My second favorite fictional couple are Jamie Fraser and Claire Randall from Outlander. Sexy, adventurous, and again they remain fiercely protective of one another during wartime.
Joni M. Fisher I am inspired to earn money. Since earning $50 on a poem in high school, I have steadily earned a living while learning the craft of journalism and fiction writing. I worked on my college paper, so inspiration often came in the form of an editor barking out assignments, or offering free tickets to an event. Since then, I have written for a Fortune-500 company while helping support myself and my husband through his graduate school. Then he supported me while I did more magazine work and started learning how to write fiction. As long as someone is willing to pay for my writing, I will keep publishing it. Maybe after I die, my daughter and grand kids will read my journals and laugh and remember events in their lives.
Joni M. Fisher It started through a creative writing habit I learned from Julia Cameron's book The Artist's Way, in which you begin your day by writing, filling a few pages in longhand with whatever ideas, fragments of sentences, images, or whatever comes to mind. By journaling dreams and ideas first thing in the morning, your subconscious mind comes out to play. Cameron calls it writing morning pages.

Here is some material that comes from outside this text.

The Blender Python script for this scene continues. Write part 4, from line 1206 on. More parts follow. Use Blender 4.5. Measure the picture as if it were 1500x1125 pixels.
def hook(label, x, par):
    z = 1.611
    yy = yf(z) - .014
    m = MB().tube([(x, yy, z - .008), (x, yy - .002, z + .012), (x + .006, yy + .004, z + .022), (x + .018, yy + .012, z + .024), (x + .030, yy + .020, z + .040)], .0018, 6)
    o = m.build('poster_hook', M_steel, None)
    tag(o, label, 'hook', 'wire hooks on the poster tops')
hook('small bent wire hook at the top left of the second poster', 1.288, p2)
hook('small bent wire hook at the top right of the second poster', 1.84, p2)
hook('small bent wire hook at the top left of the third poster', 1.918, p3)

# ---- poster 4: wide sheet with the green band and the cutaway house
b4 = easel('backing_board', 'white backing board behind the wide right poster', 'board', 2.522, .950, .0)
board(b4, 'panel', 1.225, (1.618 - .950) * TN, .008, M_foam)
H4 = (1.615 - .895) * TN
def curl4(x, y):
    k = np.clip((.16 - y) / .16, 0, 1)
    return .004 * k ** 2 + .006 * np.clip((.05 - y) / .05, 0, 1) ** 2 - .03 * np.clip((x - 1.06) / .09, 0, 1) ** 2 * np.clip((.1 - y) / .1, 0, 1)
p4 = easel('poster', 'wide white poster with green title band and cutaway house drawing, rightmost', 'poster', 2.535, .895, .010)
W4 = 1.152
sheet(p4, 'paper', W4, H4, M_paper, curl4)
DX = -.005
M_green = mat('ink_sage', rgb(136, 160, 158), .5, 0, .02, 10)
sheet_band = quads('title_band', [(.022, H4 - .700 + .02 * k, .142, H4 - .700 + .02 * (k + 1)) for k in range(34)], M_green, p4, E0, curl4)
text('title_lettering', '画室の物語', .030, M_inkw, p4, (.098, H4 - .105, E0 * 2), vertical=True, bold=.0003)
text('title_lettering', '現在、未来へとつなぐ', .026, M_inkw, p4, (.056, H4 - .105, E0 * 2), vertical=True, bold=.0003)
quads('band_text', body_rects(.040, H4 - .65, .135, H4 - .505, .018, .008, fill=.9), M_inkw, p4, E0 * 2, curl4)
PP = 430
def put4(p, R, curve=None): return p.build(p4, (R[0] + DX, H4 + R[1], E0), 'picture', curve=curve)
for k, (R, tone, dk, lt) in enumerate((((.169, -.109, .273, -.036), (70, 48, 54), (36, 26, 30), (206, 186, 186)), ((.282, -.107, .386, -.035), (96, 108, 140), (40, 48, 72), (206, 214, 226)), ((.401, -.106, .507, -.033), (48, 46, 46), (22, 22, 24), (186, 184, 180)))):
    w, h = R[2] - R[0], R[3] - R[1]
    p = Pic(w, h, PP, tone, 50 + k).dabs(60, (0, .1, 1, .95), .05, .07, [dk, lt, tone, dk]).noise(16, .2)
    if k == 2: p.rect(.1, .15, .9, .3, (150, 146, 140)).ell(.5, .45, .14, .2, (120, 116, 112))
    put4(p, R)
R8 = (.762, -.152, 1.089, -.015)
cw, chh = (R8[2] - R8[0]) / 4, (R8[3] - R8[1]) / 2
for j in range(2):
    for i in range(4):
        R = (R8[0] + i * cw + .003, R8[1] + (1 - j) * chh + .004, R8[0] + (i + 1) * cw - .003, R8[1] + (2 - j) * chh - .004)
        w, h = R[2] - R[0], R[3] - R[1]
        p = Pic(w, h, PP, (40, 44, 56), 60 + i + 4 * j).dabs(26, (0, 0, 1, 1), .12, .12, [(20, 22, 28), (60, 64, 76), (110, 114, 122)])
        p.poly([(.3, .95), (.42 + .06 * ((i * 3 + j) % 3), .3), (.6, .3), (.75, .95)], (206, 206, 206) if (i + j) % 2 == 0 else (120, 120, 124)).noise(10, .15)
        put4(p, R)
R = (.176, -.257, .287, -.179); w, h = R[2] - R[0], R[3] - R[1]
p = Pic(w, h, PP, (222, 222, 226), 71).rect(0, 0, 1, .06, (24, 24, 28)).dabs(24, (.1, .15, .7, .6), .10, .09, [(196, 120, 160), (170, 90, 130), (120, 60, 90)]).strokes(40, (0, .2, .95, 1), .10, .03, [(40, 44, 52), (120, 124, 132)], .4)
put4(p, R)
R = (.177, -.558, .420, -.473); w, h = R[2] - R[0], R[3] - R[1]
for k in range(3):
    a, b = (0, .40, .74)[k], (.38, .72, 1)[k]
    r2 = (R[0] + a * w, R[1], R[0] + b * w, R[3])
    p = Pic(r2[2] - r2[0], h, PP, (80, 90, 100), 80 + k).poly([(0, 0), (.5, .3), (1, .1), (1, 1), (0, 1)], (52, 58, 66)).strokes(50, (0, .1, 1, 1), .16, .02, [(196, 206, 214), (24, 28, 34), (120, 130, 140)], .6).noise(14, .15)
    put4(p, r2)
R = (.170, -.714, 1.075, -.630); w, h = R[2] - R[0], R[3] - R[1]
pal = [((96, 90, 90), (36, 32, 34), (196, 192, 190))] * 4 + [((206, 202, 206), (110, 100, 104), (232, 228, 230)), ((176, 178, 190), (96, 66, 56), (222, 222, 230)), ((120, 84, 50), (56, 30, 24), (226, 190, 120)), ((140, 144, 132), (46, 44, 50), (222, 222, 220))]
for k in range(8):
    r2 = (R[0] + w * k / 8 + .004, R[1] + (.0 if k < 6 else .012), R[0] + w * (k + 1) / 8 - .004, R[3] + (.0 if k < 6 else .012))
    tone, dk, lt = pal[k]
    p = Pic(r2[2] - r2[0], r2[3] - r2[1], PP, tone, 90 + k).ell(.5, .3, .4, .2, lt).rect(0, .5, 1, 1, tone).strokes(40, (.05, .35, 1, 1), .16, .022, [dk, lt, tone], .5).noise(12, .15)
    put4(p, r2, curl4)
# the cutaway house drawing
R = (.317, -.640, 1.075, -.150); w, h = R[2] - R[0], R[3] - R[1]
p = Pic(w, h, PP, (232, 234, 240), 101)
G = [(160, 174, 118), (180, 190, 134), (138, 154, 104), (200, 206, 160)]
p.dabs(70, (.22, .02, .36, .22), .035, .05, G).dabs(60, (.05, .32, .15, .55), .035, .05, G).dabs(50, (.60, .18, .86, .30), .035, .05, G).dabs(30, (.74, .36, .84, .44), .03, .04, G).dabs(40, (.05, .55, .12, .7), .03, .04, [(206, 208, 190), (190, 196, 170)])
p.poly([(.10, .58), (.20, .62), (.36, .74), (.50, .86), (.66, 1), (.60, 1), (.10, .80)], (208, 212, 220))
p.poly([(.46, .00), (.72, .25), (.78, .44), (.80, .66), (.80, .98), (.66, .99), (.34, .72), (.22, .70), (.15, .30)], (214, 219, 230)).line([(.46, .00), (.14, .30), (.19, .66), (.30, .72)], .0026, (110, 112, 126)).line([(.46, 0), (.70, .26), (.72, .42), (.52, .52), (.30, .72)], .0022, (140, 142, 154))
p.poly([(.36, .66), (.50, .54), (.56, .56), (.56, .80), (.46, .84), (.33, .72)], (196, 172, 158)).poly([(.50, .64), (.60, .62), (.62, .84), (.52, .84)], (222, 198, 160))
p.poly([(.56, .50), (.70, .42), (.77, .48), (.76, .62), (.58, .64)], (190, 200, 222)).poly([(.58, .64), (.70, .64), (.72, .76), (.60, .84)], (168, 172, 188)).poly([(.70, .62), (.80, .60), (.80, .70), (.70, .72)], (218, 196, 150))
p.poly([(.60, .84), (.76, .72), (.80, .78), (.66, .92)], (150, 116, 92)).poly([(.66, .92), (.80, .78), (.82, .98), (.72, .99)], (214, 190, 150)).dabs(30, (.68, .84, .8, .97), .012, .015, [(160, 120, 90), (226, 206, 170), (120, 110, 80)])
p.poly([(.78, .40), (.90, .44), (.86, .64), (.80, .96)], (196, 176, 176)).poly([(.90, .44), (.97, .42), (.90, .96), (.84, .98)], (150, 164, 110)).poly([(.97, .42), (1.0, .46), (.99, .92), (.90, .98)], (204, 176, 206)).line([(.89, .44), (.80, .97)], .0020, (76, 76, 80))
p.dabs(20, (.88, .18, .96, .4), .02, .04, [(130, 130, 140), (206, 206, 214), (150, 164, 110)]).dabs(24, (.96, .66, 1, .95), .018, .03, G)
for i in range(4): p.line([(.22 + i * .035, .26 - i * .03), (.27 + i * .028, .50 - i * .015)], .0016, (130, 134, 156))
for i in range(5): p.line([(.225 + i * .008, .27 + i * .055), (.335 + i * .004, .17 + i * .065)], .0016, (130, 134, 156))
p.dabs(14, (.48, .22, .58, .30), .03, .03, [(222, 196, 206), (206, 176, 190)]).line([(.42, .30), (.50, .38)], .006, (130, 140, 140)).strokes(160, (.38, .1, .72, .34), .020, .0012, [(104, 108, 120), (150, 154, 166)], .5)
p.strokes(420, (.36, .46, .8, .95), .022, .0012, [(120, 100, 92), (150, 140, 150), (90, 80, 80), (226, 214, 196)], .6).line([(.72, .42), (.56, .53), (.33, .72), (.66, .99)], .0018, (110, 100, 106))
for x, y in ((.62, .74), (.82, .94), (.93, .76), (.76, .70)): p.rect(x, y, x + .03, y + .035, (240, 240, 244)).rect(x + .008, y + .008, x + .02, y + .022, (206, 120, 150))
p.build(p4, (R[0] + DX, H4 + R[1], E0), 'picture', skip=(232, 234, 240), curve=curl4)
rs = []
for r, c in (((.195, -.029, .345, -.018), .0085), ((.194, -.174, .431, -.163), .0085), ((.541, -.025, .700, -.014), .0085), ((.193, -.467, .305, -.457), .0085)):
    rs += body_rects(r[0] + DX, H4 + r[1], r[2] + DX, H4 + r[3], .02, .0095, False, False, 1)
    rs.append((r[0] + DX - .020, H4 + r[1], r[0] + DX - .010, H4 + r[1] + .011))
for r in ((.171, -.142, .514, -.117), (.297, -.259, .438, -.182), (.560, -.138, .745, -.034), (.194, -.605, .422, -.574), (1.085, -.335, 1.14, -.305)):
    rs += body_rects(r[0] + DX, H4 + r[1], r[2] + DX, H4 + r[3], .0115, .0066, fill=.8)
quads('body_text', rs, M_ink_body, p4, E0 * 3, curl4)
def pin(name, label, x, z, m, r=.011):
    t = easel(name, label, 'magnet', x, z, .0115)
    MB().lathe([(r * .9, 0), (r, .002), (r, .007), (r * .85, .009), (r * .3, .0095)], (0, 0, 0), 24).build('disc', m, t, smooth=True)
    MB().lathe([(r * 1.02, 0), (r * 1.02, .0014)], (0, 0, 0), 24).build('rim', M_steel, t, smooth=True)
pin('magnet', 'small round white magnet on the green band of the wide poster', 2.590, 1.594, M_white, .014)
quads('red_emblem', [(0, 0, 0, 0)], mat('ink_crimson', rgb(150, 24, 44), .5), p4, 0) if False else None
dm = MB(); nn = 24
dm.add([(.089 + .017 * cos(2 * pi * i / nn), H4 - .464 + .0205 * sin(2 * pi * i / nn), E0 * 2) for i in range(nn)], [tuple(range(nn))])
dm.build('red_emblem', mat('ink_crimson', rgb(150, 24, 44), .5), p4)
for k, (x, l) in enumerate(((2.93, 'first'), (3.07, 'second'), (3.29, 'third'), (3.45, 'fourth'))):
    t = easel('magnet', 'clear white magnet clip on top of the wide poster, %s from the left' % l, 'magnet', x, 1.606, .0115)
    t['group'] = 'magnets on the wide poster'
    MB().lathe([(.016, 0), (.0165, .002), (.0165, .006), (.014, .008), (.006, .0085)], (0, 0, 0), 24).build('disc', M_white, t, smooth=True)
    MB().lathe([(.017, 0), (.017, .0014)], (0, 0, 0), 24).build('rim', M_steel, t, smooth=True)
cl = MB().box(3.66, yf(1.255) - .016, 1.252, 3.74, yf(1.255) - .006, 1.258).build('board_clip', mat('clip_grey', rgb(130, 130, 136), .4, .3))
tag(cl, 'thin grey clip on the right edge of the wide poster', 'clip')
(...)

One image sparked an entire book, and from that a series. That image happens at the climax of the second book in my Compass Crimes Series when one character faces another at gunpoint in a dark alley. They know one another and love one another, but in the heat of solving a crime, one mistakes the identity of the other.
The image and emotion of that moment rocked me and forced me to answer how that moment came to be.
Joni M. Fisher Read great fiction and poetry. If you aren't a voracious reader, you cannot be an accomplished writer. Learn from the masters of the craft and your writing will improve. Turn off the television. I did that for a year and wrote much, much more than I thought I had time for. I also read over thirty more books that year than in the previous year.
If you don't know how to write dialogue, read Elmore Leonard, Irwin Shaw, Mark Twain, Richard Price, Tobias Wolff, and Janet Evanovich. Listen to great dialogue in any Joss Whedon production such as, "Buffy the Vampire Slayer," "Dollhouse," or "Firefly."
For lessons on how to craft description buy a copy of Rebecca McClanahan's Word Painting: A Guide to Writing More Descriptively.
For plot guidance, read books by James Scott Bell and Donald Maass.
And write. Get that first million words out of your system before you attempt to publish a novel.
After you write that first draft, find serious writers in your genre to swap critiques. Not hobbyists. Avoid the social writer's groups in which no one is ever published. They are like garden clubs in which no one actually gardens.
Joni M. Fisher Every experience, wonderful or hideous, is material for writing because life evokes emotional responses. Great fiction evokes emotional responses. Writers can write anywhere--low tech pen and paper, high-tech dictation to text, wherever we are we can work. We aren't trapped in cubicles or stuck producing work at times dictated by others. In the research stage, we meet fascinating experts and learn new things. Writing is capturing life, recording the human condition, and trying to glean meaning from it. What's not to love?
Joni M. Fisher I don't get writer's block. I schedule time to write and I write. I have trained my muse to show up at regular times. Years of working on deadlines as a journalist taught me to use time as if it is running out. After a dear friend died before her book was published, I don't allow myself to put off writing. Time is precious. We only get so much of it.
Joni M. Fisher Book 2 in the Compass Crimes series is actually a prequel to South of Justice. It tells how the characters met Nefi Jenkins and the crime that brought them together. The working title is North of the Killing Hand.